Il y a tant d'enseignants qui travaillent dans les 1180 écoles Steiner-Waldorf dans le monde. Une partie de ce travail consiste à faire chaque jour, à chaque cours, l’expérience que vous voulez changer quelque chose avec les enfants. C'est comme si l'avenir vous appelait, comme si une transformation était nécessaire.
Comment se porte le mouvement Waldorf et que lui souhaitez-vous ?
Röh Le poème de Goethe dit : « Le jour qui t'a donné au monde / Le soleil représentait le salut des planètes » et puis à la fin : « Et ni le temps ni le pouvoir ne peut morceler/Une forme vivante qui se développe. ». Ceci peut s'appliquer à tout le monde, mais aussi à la pédagogie Steiner-Waldorf. Fonder une école signifie souvent lutter pendant des années jusqu'à ce que les parents, les enseignants, les élèves et un bâtiment puissent entrer en résonnance, pour qu’un organisme scolaire puisse s’épanouir. Et ce n’est jamais gagné une fois pour toute. Dès qu'un cours ou même une école entière se fige dans des formes, l’organisme menace de se désintégrer. L’enjeu du développement d'une école, des cours, se joue dans le renouvellement constant par la rencontre individuelle. J'ai l'impression que c’est dans ces conditions que l’organisme de l’école peut trouver et renouveler sa forme dans la durée. Je souhaite à chaque école d’avancer dans ce travail.
Osswald Aujourd'hui, nous nous demandons ce qu'est réellement l'école et ce qu'elle peut devenir à l'avenir. En tout cas, c'est un lieu de rencontre, où il devient possible de devenir une personne libre.
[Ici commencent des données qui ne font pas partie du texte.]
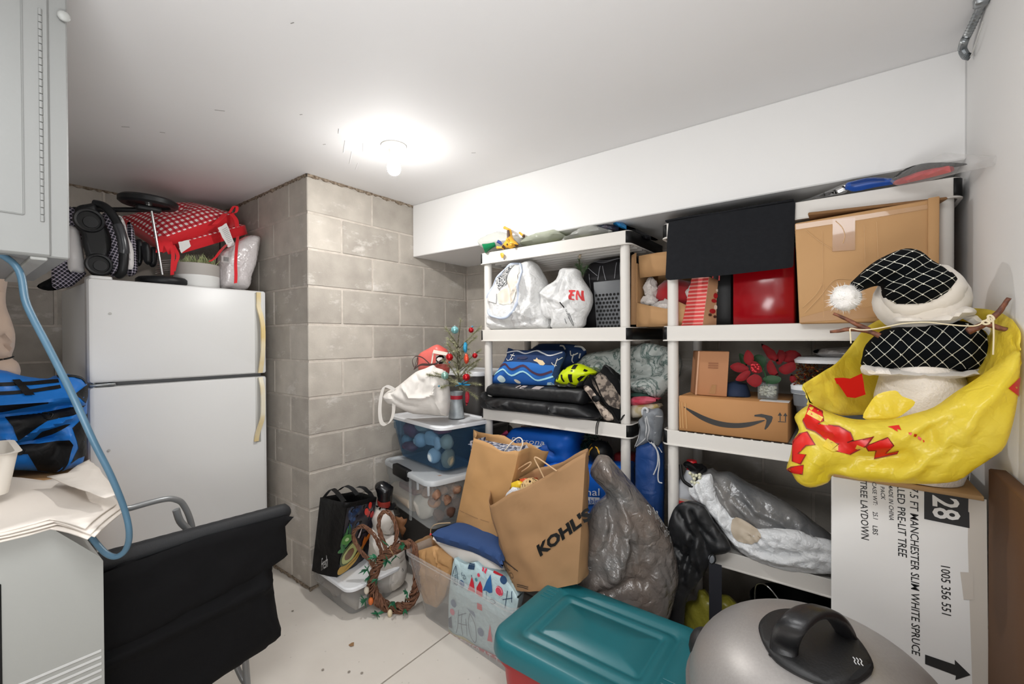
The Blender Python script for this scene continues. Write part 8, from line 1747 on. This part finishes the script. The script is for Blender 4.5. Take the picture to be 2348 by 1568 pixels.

Quelles formes cet endroit doit prendre, c’est une question qui se joue toujours plus dans la conversation, de l’être-ensemble. Plus les machines pénètrent dans les écoles, plus nous verrons clairement ce qui nous rend humains et quelle est la valeur de la rencontre humaine. Le « Je » se forme dans la rencontre avec d’autres « Je ». Cette idée centrale de Rudolf Steiner et de la pédagogie Steiner-Waldorf devient fondamentale dans la culture numérique. Je souhaite également à notre mouvement scolaire que nous incluions les autres mouvements. Que nous nous ouvrons à l'idée que nous apportons une contribution pour tous et que nous invitions chacun autour de nous à collaborer dans cette tâche. Que nous ayons de belles écoles n'est pas la chose la plus importante. Les écoles Steiner-Waldorf sont belles quand elles deviennent un lieu de rencontre des autres, où nous pouvons découvrir et lutter ensemble pour que l'école du futur puisse fonctionner. Notre fondement, c’est le cours donné par Rudolf Steiner aux professeurs il y a 100 ans. Ce cours donne des exemples sur la façon dont nous pouvons réussir à créer le grand être humain qui est en potentiel en nous-mêmes. Il y a l'être humain qui est dans le corps, mais il y a aussi le grand être humain, l’être humain cosmique. J'espère que nous comprendrons de mieux en mieux ce qu'est l'être humain en devenir et que nous ferons ensuite profiter l’enseignement de cette expérience.